## TASK REQUIREMENTS
Could the lines from the start of the data through the line with "cam_d.dof.use_dof = False" be set down exactly, with no pictures among them?

## SOURCE MATERIAL
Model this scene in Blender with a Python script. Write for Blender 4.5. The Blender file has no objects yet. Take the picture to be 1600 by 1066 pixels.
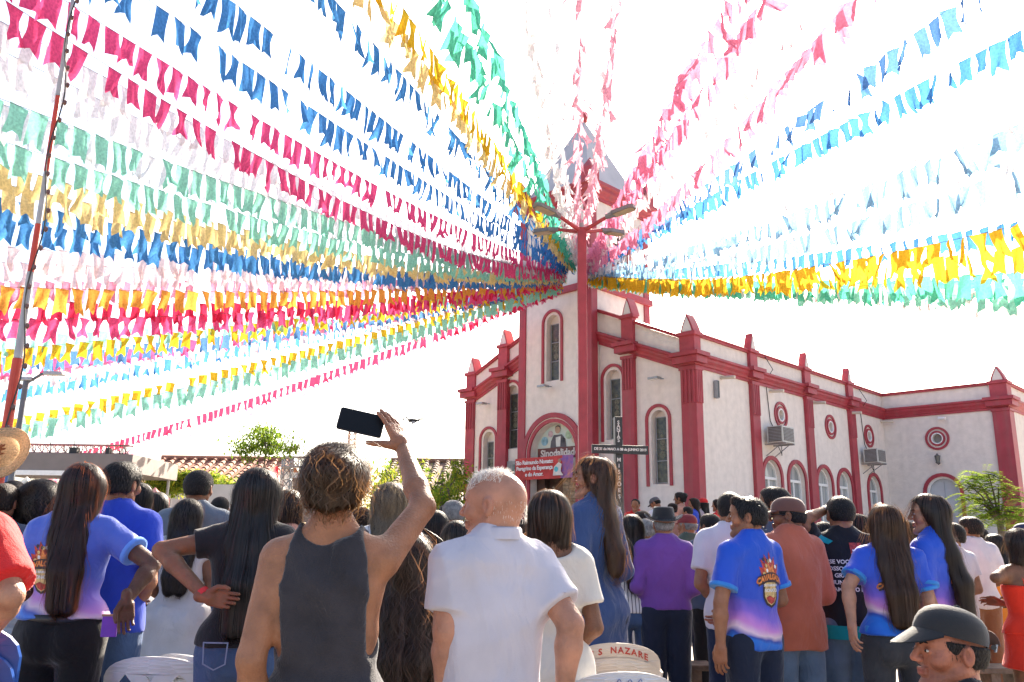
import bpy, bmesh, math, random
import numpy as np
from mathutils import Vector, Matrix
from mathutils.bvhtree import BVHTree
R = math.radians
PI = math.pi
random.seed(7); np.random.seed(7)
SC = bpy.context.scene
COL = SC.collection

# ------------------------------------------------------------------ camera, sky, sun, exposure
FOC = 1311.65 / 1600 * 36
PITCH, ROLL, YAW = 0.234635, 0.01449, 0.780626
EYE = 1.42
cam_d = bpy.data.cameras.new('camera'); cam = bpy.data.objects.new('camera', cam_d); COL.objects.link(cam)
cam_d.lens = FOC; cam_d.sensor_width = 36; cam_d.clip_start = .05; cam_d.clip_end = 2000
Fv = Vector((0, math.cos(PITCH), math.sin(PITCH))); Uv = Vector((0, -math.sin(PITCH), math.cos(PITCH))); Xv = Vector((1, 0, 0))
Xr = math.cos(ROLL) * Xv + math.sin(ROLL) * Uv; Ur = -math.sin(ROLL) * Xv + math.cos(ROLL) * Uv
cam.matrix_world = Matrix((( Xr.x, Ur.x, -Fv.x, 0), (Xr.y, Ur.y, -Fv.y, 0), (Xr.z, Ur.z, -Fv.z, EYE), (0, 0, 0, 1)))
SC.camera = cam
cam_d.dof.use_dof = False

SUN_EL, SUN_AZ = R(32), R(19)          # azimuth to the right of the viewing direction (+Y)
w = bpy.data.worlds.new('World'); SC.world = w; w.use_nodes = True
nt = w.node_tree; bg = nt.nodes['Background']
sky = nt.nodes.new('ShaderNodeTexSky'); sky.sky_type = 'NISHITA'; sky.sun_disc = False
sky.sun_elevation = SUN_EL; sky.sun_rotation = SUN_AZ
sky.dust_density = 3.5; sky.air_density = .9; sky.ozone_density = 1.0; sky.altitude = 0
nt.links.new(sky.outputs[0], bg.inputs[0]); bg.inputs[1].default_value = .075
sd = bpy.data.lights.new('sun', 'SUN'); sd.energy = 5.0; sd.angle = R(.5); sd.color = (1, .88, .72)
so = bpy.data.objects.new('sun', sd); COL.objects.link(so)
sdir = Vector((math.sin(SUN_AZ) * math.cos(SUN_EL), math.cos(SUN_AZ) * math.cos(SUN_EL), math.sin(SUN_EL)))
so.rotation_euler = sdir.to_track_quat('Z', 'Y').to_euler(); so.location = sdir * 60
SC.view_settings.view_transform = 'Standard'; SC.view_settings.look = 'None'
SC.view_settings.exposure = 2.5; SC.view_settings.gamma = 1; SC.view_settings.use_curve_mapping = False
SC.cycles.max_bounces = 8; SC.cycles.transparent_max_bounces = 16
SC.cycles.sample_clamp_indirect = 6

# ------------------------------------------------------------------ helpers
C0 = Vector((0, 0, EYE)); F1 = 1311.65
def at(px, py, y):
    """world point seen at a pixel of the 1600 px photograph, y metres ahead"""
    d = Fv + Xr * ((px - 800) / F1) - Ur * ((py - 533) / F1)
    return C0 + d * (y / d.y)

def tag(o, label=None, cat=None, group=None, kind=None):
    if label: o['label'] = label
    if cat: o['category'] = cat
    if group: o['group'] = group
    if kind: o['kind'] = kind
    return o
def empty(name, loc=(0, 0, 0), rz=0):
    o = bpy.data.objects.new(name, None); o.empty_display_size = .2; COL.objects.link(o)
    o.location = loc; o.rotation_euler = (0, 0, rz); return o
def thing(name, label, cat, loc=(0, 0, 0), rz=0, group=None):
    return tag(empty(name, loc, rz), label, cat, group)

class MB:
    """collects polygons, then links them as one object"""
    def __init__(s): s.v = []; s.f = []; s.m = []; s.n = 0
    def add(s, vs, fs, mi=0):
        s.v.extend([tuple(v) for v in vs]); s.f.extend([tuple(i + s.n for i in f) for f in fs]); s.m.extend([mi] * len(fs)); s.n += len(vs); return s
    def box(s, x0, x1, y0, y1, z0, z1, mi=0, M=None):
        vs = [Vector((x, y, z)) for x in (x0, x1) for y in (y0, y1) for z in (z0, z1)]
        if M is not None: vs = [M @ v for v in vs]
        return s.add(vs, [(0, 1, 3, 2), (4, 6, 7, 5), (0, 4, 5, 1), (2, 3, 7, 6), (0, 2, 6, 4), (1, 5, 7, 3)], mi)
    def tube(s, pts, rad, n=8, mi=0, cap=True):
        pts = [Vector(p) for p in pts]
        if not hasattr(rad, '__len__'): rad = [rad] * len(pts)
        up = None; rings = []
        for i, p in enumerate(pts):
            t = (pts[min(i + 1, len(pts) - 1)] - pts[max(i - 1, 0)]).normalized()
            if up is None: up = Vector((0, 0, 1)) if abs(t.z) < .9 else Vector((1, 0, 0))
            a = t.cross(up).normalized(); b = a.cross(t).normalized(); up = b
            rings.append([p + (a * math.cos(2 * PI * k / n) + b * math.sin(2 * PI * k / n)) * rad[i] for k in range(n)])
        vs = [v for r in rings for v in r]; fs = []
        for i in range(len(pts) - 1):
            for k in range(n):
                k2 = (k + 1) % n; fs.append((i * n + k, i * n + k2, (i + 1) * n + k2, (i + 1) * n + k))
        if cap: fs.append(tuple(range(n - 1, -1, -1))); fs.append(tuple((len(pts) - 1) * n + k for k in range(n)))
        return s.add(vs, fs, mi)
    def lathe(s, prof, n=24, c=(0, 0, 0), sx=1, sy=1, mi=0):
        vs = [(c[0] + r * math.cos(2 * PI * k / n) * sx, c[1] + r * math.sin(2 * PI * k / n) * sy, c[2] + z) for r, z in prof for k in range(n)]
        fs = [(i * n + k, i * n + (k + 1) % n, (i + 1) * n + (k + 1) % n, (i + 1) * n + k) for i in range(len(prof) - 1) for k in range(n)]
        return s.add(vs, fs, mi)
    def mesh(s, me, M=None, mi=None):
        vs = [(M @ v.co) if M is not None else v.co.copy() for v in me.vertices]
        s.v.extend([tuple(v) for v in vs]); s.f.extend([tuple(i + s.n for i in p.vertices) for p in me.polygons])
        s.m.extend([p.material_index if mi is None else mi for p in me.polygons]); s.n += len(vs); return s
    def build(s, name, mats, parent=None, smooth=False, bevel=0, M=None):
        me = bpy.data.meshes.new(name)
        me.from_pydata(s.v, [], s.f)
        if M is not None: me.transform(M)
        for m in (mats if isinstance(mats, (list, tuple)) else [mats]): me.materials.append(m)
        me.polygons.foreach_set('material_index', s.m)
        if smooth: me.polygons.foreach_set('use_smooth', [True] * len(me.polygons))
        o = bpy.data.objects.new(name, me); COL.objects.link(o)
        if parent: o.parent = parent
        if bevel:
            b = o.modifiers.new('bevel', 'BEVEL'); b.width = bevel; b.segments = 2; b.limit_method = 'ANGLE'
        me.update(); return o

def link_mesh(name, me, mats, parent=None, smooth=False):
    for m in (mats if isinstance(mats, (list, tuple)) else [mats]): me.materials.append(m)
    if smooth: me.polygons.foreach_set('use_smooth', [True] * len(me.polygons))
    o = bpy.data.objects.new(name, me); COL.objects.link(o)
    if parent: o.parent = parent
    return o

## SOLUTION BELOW
Model this scene in Blender with a Python script. Write for Blender 4.5. The Blender file has no objects yet. Take the picture to be 1600 by 1066 pixels.
import bpy, bmesh, math, random
import numpy as np
from mathutils import Vector, Matrix
from mathutils.bvhtree import BVHTree
R = math.radians
PI = math.pi
random.seed(7); np.random.seed(7)
SC = bpy.context.scene
COL = SC.collection

# ------------------------------------------------------------------ camera, sky, sun, exposure
FOC = 1311.65 / 1600 * 36
PITCH, ROLL, YAW = 0.234635, 0.01449, 0.780626
EYE = 1.42
cam_d = bpy.data.cameras.new('camera'); cam = bpy.data.objects.new('camera', cam_d); COL.objects.link(cam)
cam_d.lens = FOC; cam_d.sensor_width = 36; cam_d.clip_start = .05; cam_d.clip_end = 2000
Fv = Vector((0, math.cos(PITCH), math.sin(PITCH))); Uv = Vector((0, -math.sin(PITCH), math.cos(PITCH))); Xv = Vector((1, 0, 0))
Xr = math.cos(ROLL) * Xv + math.sin(ROLL) * Uv; Ur = -math.sin(ROLL) * Xv + math.cos(ROLL) * Uv
cam.matrix_world = Matrix((( Xr.x, Ur.x, -Fv.x, 0), (Xr.y, Ur.y, -Fv.y, 0), (Xr.z, Ur.z, -Fv.z, EYE), (0, 0, 0, 1)))
SC.camera = cam
cam_d.dof.use_dof = False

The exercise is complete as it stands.